Confront conflicts when they first come up.
Be careful what factors you use to judge a new acquaintance.
Sometimes it takes a stranger to get you to see a flaw in yourself.
Signs of an abusive person are: over protectiveness, aggressiveness, and jealousy.
If someone hits you once they are likely to keep hitting you.
We tend to avoid what we are afraid of, and avoiding conflict leads to more conflict.
It takes a village to raise a child.
Being yourself leads to true friendship.
“Daddy’s little girls” can be overprotective of Daddy.
Accepting other people’s differences leads to knowledge about life.
Parents have trouble trusting their children to make good decisions.
Trust occurs as a process over time.
Just because you’re related doesn’t mean you have a relationship.
Listening is a good way to develop trust.
Emotional support allows a relationship to grow.
A near death experience can help you appreciate your relationships.
Trust is the most important aspect of friendship.
You can’t run away from a tough situation.
Think things over before you react to your emotions.
We fail to listen when we are too focused on our own thoughts and feelings.
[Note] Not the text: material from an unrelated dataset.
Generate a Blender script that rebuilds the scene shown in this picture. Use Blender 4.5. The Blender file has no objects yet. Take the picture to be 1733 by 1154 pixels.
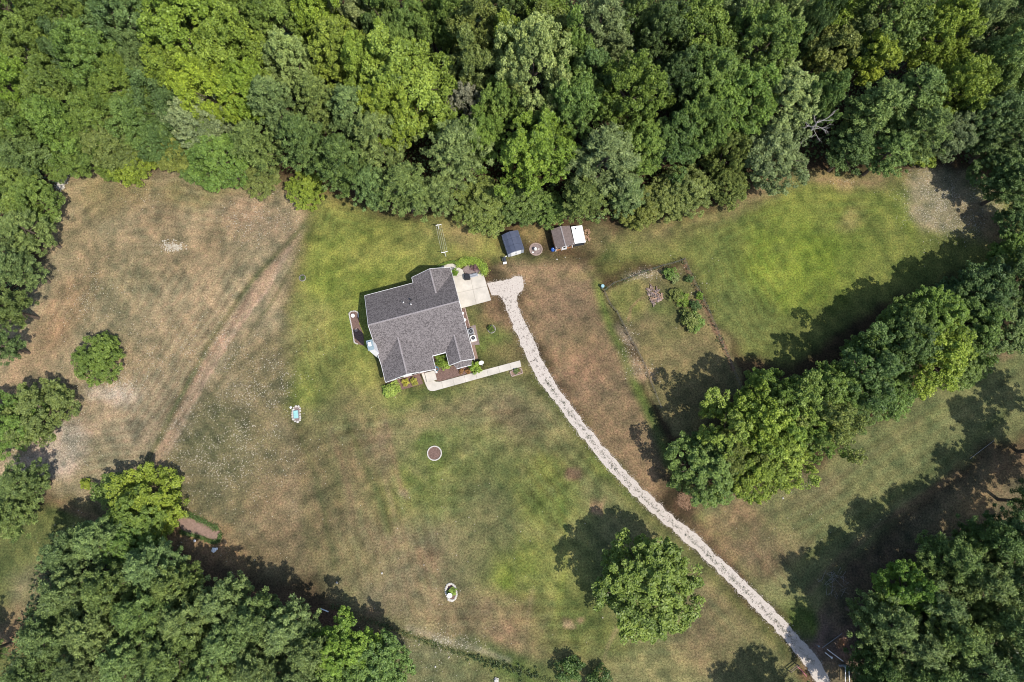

As you can see there is a great variety to these themes.  Your theme will be unique.  On the surface it may not sound deep, or important, but what matters is that your theme emerges as a result of the entire process up to this point, so it will be meaningful to you.
Once you identify specific and general themes, write an essay following this format:
I. Introduction (preview)
A. Provide a brief overview of your story and the interview
B. List all of the specific things that all three of your narratives have in common (specific themes).
II. Body
A. Explain your specific themes using references to the narratives.
1. Specific Theme 1
2. Specific Theme 2
3. Specific Theme 3
4. Etc
B. Explain a General Theme
1. Overview of theme
2. How did you discover it?
3. How can you apply it to future experience?